Modigliani and Miller demonstrated how, when corporate tax is included in the equation (financial expenses are tax-deductible whereas dividends are not), debt financing becomes an attractive option. The value of a levered company is equal to what it would be without the debt, plus the present value of savings generated by the tax shield.
There are, however, two major drawbacks to this approach. Firstly, the higher a company’s debts, the greater the probability of bankruptcy costs, whether direct or indirect. Secondly, if the personal tax situation of the investor is taken into account, this offsets the tax shield that debt enjoys at a corporate level. For individual taxpayers, the tax breaks on income on equity are better than they are for debt.
All in all, recent research shows that the costs of bankruptcy and personal taxation offset the tax advantage of debt at the corporate level. Taxation therefore does not explain capital structure.

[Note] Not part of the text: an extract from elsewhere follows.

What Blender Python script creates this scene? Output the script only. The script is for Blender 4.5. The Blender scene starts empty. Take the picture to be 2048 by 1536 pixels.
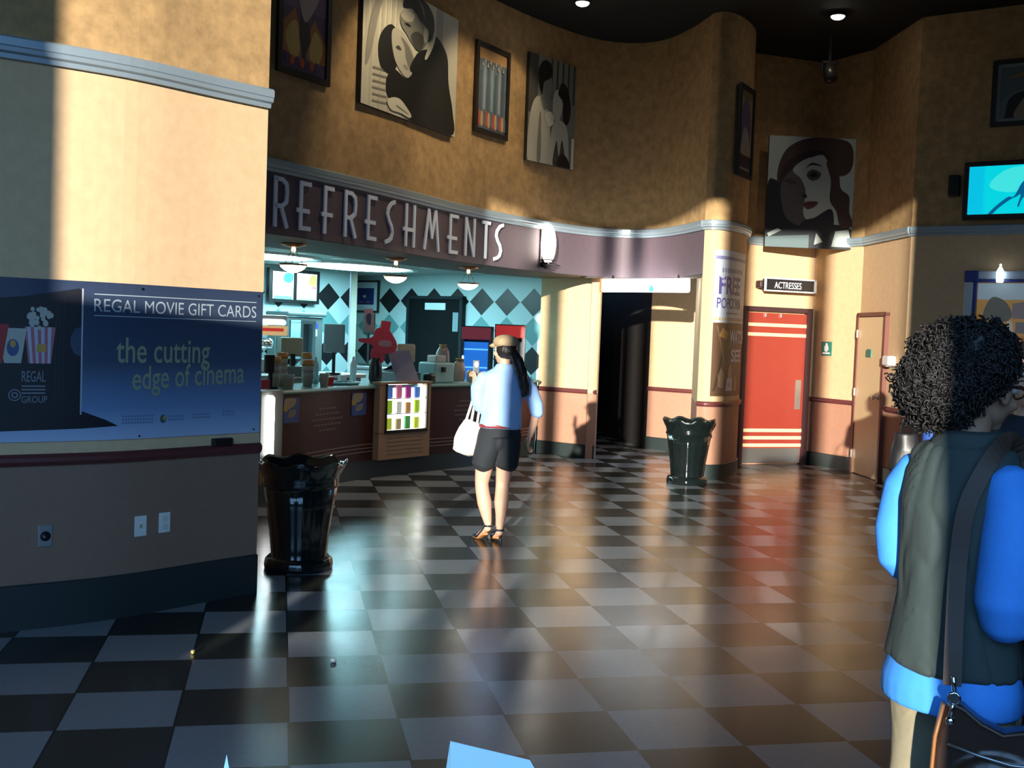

Agency theory analyses debt as an internal means of controlling management, which has to work hard to ensure that debt repayments are met. For a mature company making healthy profits but without major growth prospects, incurring large debts is a way of discouraging managers from spending cash on risky diversification projects or rash expansion projects, which both destroy value. The LBO, an innovation of the 1980s, is what has come out of this theory. LBOs create value, not on the basis of the accounting illusion of the leverage effect, but thanks to the high motivation of managers who are under pressure to repay debts, and who have a financial incentive to work harder as a result of the potentially very lucrative profit-sharing schemes that have been set up.
Problems stemming from information asymmetry between shareholders and investors have an obvious impact on the choice of capital structure. Managers believing that their companies are undervalued would prefer to increase debt levels rather than to issue new shares at a low price, and possibly carry out a capital increase once the share price has gone up. Similarly, a decision to use debt finance for a project is a sign of management’s confidence in its ability to service the debt and an indirect sign that the project is likely to be profitable.
Pushing the information asymmetry problem to the limit brings us to the pecking order theory, which holds that managers choose sources of financing on the basis of the amount of intermediation costs and agency costs: cash flow, debt and only then a capital increase.
This takes us a long way from the simplistic assumptions made in the first models designed by Modigliani and Miller!